Organic fluxes typically consist of four major components:
Activators - chemicals disrupting/dissolving the metal oxides. Their role is to expose unoxidized, easily wettable metal surface and aid soldering by other means, e.g. by exchange reactions with the base metals.
Highly active fluxes contain chemicals that are corrosive at room temperature. The compounds used include metal halides (most often zinc chloride or ammonium chloride), hydrochloric acid, phosphoric acid, and hydrobromic acid. Salts of mineral acids with amines are also used as aggressive activators. Aggressive fluxes typically facilitate corrosion, require careful removal, and are unsuitable for finer work. Activators for fluxes for soldering and brazing aluminium often contain fluorides.
Milder activators begin to react with oxides only at elevated temperature. Typical compounds used are carboxylic acids (e.g. fatty acids (most often oleic acid and stearic acid), dicarboxylic acids) and sometimes amino acids. Some milder fluxes also contain halides or organohalides.
Vehicles - high-temperature tolerant chemicals in the form of non-volatile liquids or solids with suitable melting point; they are generally liquid at soldering temperatures. Their role is to act as an oxygen barrier to protect the hot metal surface against oxidation, to dissolve the reaction products of activators and oxides and carry them away from the metal surface, and to facilitate heat transfer. Solid vehicles tend to be based on natural or modified rosin (mostly abietic acid, pimaric acid, and other resin acids) or natural or synthetic resins. Water-soluble organic fluxes tend to contain vehicles based on high-boiling polyols - glycols, diethylene glycol and higher polyglycols, polyglycol-based surfactants and glycerol.
Solvents - added to facilitate processing and deposition to the joint. Solvents are typically dried out during preheating before the soldering operation; incomplete solvent removal may lead to boiling off and spattering of solder paste particles or molten solder.
Additives - numerous other chemicals modifying the flux properties. Additives can be surfactants (especially nonionic), corrosion inhibitors, stabilizers and antioxidants, tackifiers, thickeners and other rheology modifiers (especially for solder pastes), plasticizers (especially for flux-cored solders), and dyes.
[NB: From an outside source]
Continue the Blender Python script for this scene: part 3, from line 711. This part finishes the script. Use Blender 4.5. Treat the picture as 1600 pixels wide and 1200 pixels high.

Inorganic fluxes contain components playing the same role as in organic fluxes. They are more often used in brazing and other high-temperature applications, where organic fluxes have insufficient thermal stability. The chemicals used often simultaneously act as both vehicles and activators; typical examples are borax, borates, fluoroborates, fluorides and chlorides. Halogenides are active at lower temperatures than borates, and are therefore used for brazing of aluminium and magnesium alloys; they are however highly corrosive.